Metrics aren't everything to me, but the goal of my writing is to get people talking and help change the sport for the better. If a format change means the piece reaches more people, that's a good thing.
There's also an algorithmic reality. Instagram pushes content to new audiences in a way Substack does not. On Substack, my ceiling is more or less my subscriber count. On Instagram, a post can find people who've never heard of me. This is similar to how YouTube works, too.
The broader media context matters here too. Attention spans are shrinking, and reading habits are changing. I often joke that most of my articles are toilet reading. This means they need to be of a certain duration and layout; the mini-sections I’m doing aren’t an accident.
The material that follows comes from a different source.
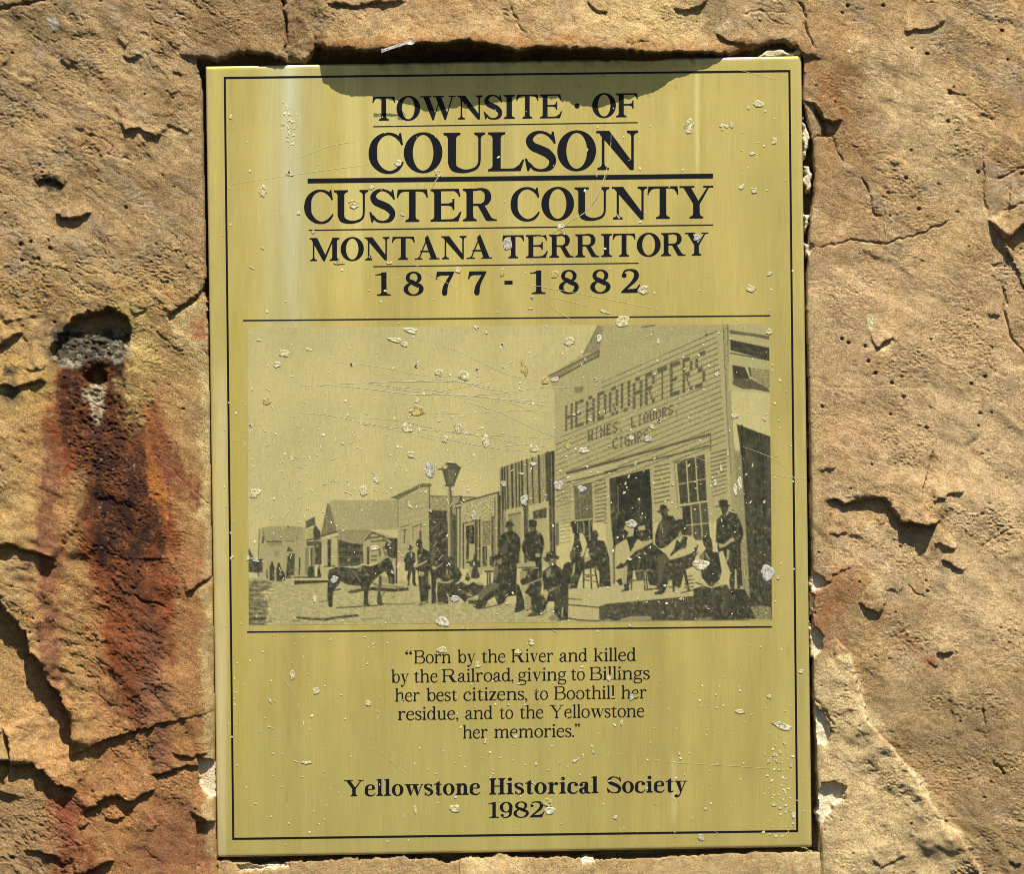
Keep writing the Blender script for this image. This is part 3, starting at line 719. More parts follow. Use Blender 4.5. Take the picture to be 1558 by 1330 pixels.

Media outlets rely on web traffic to sell advertising and are caught in an impossible situation. This is why we’re seeing paywalls pop up everywhere. It’s also why we’re seeing more sponsored content on media sites; these articles are written in a journalistic style, but they are as far from journalism.
There is a prime culprit of this in cycling media, who I’m not going to name. It’s a shame, because they used to be the gold standard of journalism. I understand why they’re doing it, as the economics of media don’t leave many options, but it still sucks.
What’s particularly deceptive is that they will note in print that a piece is ‘produced in association with Brand X’, then run a very similar article online without the disclaimer. They are probably doing much better financially now because of this, but the ‘Independent Journalism’ that runs on their website ticker holds little truth.
Glass houses, I hear you cry. I am sponsored, so I have bias. Guilty! I feel there's a difference. I'm sponsored as an athlete, but when I write about my sponsors, I make my conflicts of interest abundantly clear. I also see myself as a commentator, not a journalist. I don’t dress up my opinion as independent reporting. Maybe that’s a thought for another day.
Anyway, this section ended up being much longer than I intended. All I will say is that I’m happy my livelihood doesn’t depend on my writing, and that I don’t have any plans to go into full-time journalism!